» TASK PROMPT
Reproduce the first line and every line after it, exactly, through the one containing "the first row". Leave out the rest.

» PROVIDED MATERIAL
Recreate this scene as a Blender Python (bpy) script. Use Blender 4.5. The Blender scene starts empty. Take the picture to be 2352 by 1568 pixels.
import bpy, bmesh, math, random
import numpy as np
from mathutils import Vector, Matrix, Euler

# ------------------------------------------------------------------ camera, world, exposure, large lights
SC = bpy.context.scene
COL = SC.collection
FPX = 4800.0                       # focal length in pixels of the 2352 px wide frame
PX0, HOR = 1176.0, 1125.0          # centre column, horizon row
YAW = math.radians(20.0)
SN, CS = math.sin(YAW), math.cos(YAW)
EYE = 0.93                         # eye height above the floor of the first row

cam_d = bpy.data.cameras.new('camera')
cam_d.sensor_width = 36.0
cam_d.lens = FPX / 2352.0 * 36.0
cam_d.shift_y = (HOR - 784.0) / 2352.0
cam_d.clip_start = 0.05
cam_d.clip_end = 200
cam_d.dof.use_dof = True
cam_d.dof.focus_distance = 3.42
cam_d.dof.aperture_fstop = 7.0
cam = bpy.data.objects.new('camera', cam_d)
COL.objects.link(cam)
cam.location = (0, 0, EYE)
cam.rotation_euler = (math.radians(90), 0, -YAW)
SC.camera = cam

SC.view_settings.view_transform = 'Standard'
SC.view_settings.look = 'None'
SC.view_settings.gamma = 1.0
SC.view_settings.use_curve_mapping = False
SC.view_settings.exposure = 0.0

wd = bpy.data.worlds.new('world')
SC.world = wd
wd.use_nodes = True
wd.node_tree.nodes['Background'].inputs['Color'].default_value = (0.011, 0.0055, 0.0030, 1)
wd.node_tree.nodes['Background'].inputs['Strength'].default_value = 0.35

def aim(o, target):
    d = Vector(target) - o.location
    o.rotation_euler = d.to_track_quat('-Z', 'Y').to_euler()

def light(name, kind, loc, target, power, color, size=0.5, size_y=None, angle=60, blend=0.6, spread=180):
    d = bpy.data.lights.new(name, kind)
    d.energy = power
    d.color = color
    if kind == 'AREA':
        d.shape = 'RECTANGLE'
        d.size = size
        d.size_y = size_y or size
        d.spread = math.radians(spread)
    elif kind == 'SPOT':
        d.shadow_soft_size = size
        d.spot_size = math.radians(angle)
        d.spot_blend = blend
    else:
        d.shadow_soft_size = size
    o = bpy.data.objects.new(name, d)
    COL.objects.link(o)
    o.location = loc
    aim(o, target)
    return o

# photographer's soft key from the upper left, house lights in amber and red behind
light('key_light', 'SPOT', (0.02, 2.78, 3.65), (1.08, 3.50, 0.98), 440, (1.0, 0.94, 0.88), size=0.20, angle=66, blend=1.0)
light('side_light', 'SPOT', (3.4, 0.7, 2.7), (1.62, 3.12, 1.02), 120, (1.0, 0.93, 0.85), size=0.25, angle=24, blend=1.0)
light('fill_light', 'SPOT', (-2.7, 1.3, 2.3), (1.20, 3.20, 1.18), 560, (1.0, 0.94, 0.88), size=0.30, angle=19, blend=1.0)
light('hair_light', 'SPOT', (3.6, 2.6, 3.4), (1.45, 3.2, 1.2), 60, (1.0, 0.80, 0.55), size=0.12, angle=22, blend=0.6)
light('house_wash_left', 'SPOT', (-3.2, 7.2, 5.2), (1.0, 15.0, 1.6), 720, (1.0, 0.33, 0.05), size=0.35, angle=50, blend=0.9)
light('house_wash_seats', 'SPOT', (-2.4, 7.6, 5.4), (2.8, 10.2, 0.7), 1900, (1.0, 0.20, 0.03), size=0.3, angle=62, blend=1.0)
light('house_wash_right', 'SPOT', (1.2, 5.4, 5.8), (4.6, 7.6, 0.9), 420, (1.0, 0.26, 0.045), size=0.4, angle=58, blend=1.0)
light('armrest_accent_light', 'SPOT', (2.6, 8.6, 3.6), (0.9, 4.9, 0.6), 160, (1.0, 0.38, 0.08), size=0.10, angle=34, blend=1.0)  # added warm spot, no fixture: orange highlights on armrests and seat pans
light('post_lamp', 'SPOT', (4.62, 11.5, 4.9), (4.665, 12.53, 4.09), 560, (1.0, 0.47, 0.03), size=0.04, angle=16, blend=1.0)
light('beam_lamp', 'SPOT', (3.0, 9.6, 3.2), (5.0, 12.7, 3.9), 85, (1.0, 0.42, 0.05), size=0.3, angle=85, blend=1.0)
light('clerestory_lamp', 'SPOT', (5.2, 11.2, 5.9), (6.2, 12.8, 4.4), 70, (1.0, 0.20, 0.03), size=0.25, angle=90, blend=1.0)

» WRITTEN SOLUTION
Recreate this scene as a Blender Python (bpy) script. Use Blender 4.5. The Blender scene starts empty. Take the picture to be 2352 by 1568 pixels.
import bpy, bmesh, math, random
import numpy as np
from mathutils import Vector, Matrix, Euler

# ------------------------------------------------------------------ camera, world, exposure, large lights
SC = bpy.context.scene
COL = SC.collection
FPX = 4800.0                       # focal length in pixels of the 2352 px wide frame
PX0, HOR = 1176.0, 1125.0          # centre column, horizon row
YAW = math.radians(20.0)
SN, CS = math.sin(YAW), math.cos(YAW)
EYE = 0.93                         # eye height above the floor of the first row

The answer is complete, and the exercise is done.